Firstly, I never thought it was that likely. I had a fair amount of faith in MAD as a doctrine. Secondly, I just wasn’t inclined to worry about things that so far outside my control. I was more worried about being an outsider at school and my parents divorce 
I was born in 1975, and was convinced that nuclear war was imminent, but would likely be the result of a miscommunication or other stupid fuck up (I did not believe that either party would intentionally begin a nuclear war).
I also thought it started once. I was at home alone and there was this great “roaring” windy sound then went on and on for like 5-10 minutes – extremely loud. I remember calmly thinking, “ok then, that’s the shockwave, this is the end.” The noise stopped and I never figured out what it was. (I grew up in NYC - a primary nuclear target.)
Your provincialism is showing. Reagan surrounded himself with people like Jerry Falwell and James Watt who considered the end of the world both inevitable and desirable ( as does Bush and other Republicans ). He made comments that he thought Russia and China fit the Biblical passages involving Gog and Magog. Just because America tends to write off the common Christian lust for the death of the world as a minor personality quirk, doesn’t mean the Soviet leadership was required to agree.

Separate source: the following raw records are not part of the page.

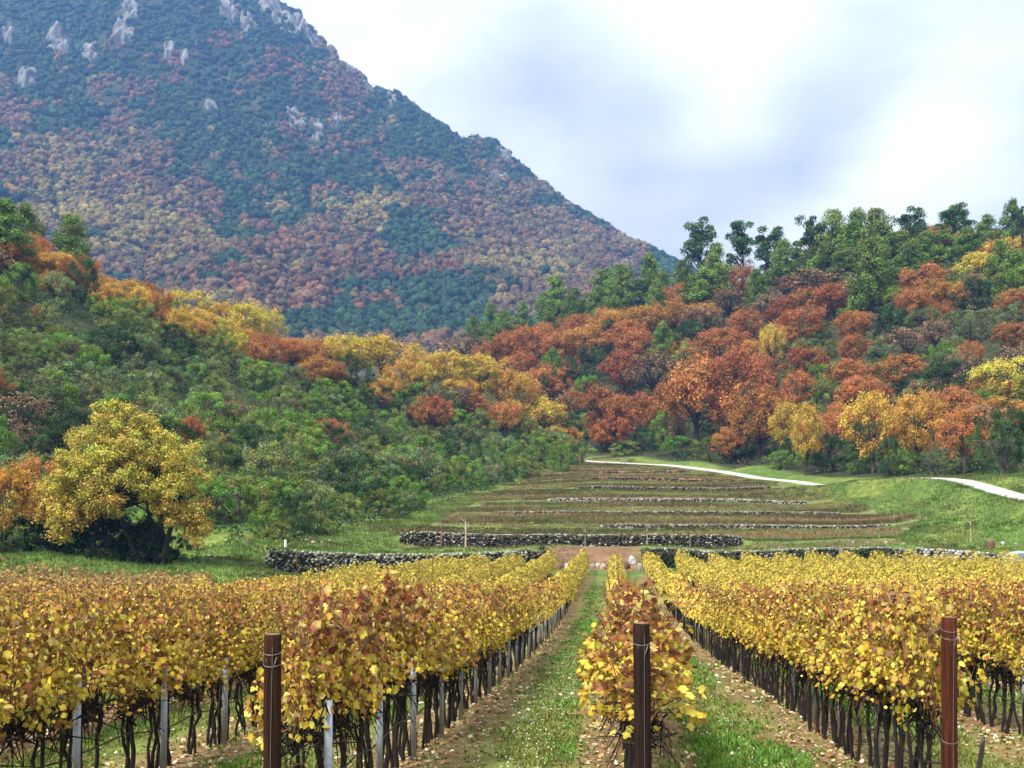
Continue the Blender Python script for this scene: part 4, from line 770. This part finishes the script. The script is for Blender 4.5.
# ------------------------------------------------------------------ the vineyard
YEL = np.array([(.58, .43, .05), (.52, .36, .045), (.64, .53, .10), (.41, .36, .055), (.48, .28, .05)])
MIXW = np.array([(.44, .24, .06), (.33, .14, .05), (.24, .10, .05), (.18, .10, .055), (.22, .065, .035), (.48, .38, .12)])
FARP = np.array([(.40, .33, .045), (.44, .34, .05), (.33, .30, .05), (.50, .41, .065), (.34, .22, .05), (.30, .22, .05)])
def leaf_cols(hrel, n, redness):
    """yellow low down, rusty and brown towards the tips, as the leaves themselves are"""
    p = np.clip(redness * (.15 + 1.15 * hrel ** 1.6), 0, .95); r = rng.random(n)
    return np.where((r < p)[:, None], MIXW[rng.integers(0, 6, n)], YEL[rng.integers(0, 5, n)]) * rng.uniform(.68, 1.28, (n, 1))
def vine_proto(seed, tall, redness, nleaf=560):
    global rng; kr = rng; rng = np.random.default_rng(seed)
    rz = .16 if tall > 1.8 else .06; tb, fb, sb = MB(), MB(), MB(); dk = (.016, .012, .010)
    z = np.linspace(-.05, .72 + rz, 7); p = np.c_[np.cumsum(rng.normal(0, .018, 7)), np.cumsum(rng.normal(0, .02, 7)), z]; tube(tb, p, np.linspace(.024, .019, 7) * rng.uniform(.8, 1.3, 7), dk, 7)
    for s in (-1, 1):
        t = np.linspace(0, 1, 6)[:, None]; q = p[-1] * (1 - t) + np.array([0, s * .30, .76 + rz]) * t; q[:, 2] += np.sin(t[:, 0] * 3) * .03; tube(tb, q, np.linspace(.022, .012, 6), dk, 6)
    tips = []
    for i in range(9):
        y0 = rng.uniform(-.28, .28); h = tall * rng.uniform(.78, 1.05); q = np.array([(0, y0, .74 + rz), (rng.normal(0, .06), y0 + rng.normal(0, .06), 1.15), (rng.normal(0, .16), y0 + rng.normal(0, .16), h * (1.1 if i < 3 else 1))]); tube(sb, q, [.007, .005, .003], (.16, .075, .035), 4, False); tips.append(q)
    for i in range(4):      # loose canes hanging below the wire
        y0 = rng.uniform(-.28, .28); sx = rng.choice([-1, 1]); q = np.array([(0, y0, .74), (sx * .12, y0 + rng.normal(0, .08), .80), (sx * .2, y0 + rng.normal(0, .15), rng.uniform(.45, .65))]); tube(sb, q, [.006, .005, .003], (.12, .06, .03), 4, False)
    for i in range(26):     # dark tangle of old wood round the lowest wire
        y0 = rng.uniform(-.3, .3); q = np.array([(rng.normal(0, .03), y0, rng.uniform(.66, .8) + rz), (rng.normal(0, .09), y0 + rng.normal(0, .12), rng.uniform(.6, .95) + rz), (rng.normal(0, .13), y0 + rng.normal(0, .2), rng.uniform(.5, 1.05))]); tube(tb, q, [.011, .008, .004], dk, 4, False)
    for _k in range(2):
        y0 = rng.uniform(-.25, .25); z = np.linspace(-.05, .74, 6); tube(tb, np.c_[np.cumsum(rng.normal(0, .02, 6)), y0 + np.cumsum(rng.normal(0, .03, 6)), z], np.linspace(.018, .014, 6), dk, 6)
    n = nleaf; zz = .66 + (tall - .58) * rng.beta(1.2, 1.3, n); side = rng.choice([-1, 1], n); wid = .10 + .20 * np.sin(np.clip((zz - .6) / (tall - .5), 0, 1) * np.pi) ** .6
    ns = 16; sy = rng.uniform(-.36, .36, ns); stp = .72 + (tall - .66) * rng.uniform(.55, 1.08, ns); sxx = rng.normal(0, .17, ns); sl = rng.normal(0, .16, ns); ks = rng.integers(0, ns, n); tq = rng.random(n) ** .85; bt = rng.uniform(.70, .95, ns) + rz
    zz = bt[ks] + (stp[ks] - bt[ks]) * tq; c = np.c_[np.clip(sxx, -.3, .3)[ks] * np.sin(np.clip(tq * .8 + .25, 0, 1) * np.pi) * 1.2 + rng.normal(0, .055, n), sy[ks] + sl[ks] * tq + rng.normal(0, .055, n), zz + rng.normal(0, .02, n)]; c[:, 0] = np.clip(c[:, 0], -.36, .36); side = np.sign(c[:, 0])
    nn = np.c_[side * rng.uniform(-.2, 1.2, n), rng.normal(0, .8, n), rng.uniform(-.3, .9, n)]; nn /= np.linalg.norm(nn, axis=1)[:, None]
    vine_leaves(fb, c, .030 + .040 * rng.random(n) ** 1.5, nn, leaf_cols(np.clip((zz - .7) / (tall - .7), 0, 1), n, redness))
    rng = kr; return tb.mesh('trunk', True, (M_bark,)), sb.mesh('canes', False, (M_bark,)), fb.mesh('foliage', False, (M_vleaf,))
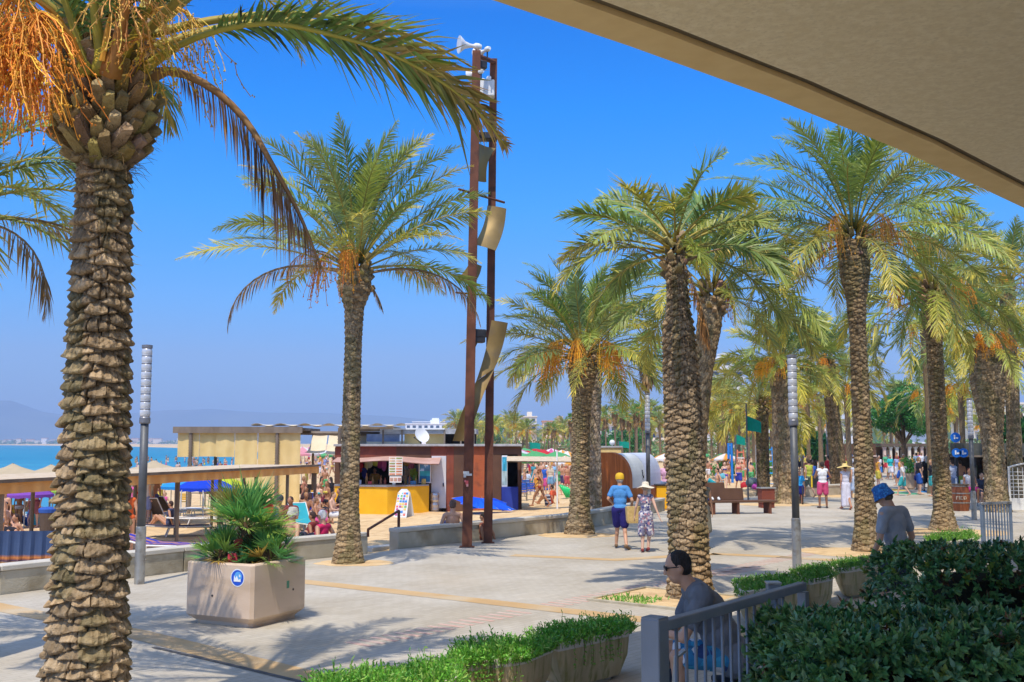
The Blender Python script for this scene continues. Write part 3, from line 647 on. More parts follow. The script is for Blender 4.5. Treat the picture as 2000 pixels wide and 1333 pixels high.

Why ? If they think that they are going to all be killed anyway by a fanatic, what’s so surprising that they’d consider trying to take us with them ?
Hardly. They really did think there was a good chance that he’d launch a first strike on them. With fairly good reason.
It’s amusing to watch people dismiss the idea that Reagan might have looked threatening to the Soviets, after watching so many people claim that Iran’s leadership would be willing to commit national suicide for religious reasons. What makes people think that the Soviets regarded Reagan as being any saner ?
Just want to thank those of you that have contributed to this thread. It’s chilling for those of us that weren’t around at the time and got to grow up in a post-cold war America.